Mniej wybuchających wulkanów
i rosnących stawek,
za to więcej świadomych
naszej branży polityków,
odpowiedzialnych liderów
gotowych dzielić się tortem
oraz chętnie kupujących,
spontanicznych klientów.
I nagłówków gazet zawsze dobrych dla turystyki.
Życzy Redakcja
Wiadomości Turystycznych
Od redakcji
Czy ten rok był przełomowy? Wyróżniający się? Trudniejszy? Trudno powiedzieć. Z pewnością niełatwo wydawać tak radykalne wyroki patrząc na niego z perspektywy ostatnich dwudziestu lat turystycznego dorobku. W końcu nikt z nas analizując z nieco odleglejszej perspektywy branżową rzeczywistość nie będzie dzielił jej na tę sprzed i po 2010 roku. A jednak było w tych dwunastu miesiącach coś, co sprawiło, że wychodzimy z nich, my jako środowisko, trochę zmienieni. Niby wszystko było jak zawsze. Kontrakty, sezony, kampanie, zyski, straty, czy reklamacje. Nawet dwa, poważne bankructwa wpisały się jakoś w biznesową rutynę ( w końcu zakończenie działalności jest tak samo naturalnym etapem cyklu życia przedsiębiorstwa jak jej rozpoczęcie). Jednak eskalacja wydarzeń, na które nie mieliśmy i nie mogliśmy mieć wpływu, a które mocno dały się nam we znaki była w tym roku ponadprzeciętna. Do znudzenia powtarzana, tragiczna wyliczanka: „katastrofa smoleńska, pył wulkaniczny, grecki kryzys” wyakcentowała nasze braki, podbiła mocne strony, wyjaskrawiła podziały i wspólne fronty.
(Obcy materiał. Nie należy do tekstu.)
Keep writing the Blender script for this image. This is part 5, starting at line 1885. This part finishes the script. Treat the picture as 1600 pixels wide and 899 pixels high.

Wszystko nabrało ostrzejszych konturów.
Okazało się, że wizerunkowo nadal nie dajemy rady, że reagujemy wciąż za wolno, nie potrafimy się bronić, kiedy ktoś bez żadnego zastanowienia atakuje i uderza w nasze dobre imię. Nie umiemy też tworzyć dobrego wrażenia, choć przecież świetnie dajemy sobie radę. Tyle problemów na raz, a turyści jakoś wrócili do domu. Obyło się bez dramatów, wszystko poszło w miarę gładko, co biorąc pod uwagę wyjątkowość sytuacji, należy uznać za gigantyczny ( choć znów za mało rozreklamowany) sukces. Tak więc rzeczy, które w roku „bardziej normalnym” gdzieś by nam pewnie umknęły i rozmyły się w natłoku codziennych wydarzeń o mniej spektakularnej randze, stały się rażąco widoczne. Bo postawiono nas w warunkach ekstremalnych. Przetrwaliśmy je i to na pewno liczyć trzeba w ogólnym bilansie na plus. Ile po drodze straciliśmy? Taki rachunek już każdy sam musi sobie wystawić. Mam jednak nadzieję, że jakaś lekcja dla naszej branży z tego pozostała. Teraz tylko wystarczy sobie życzyć, żebyśmy nie musieli już jej powtarzać.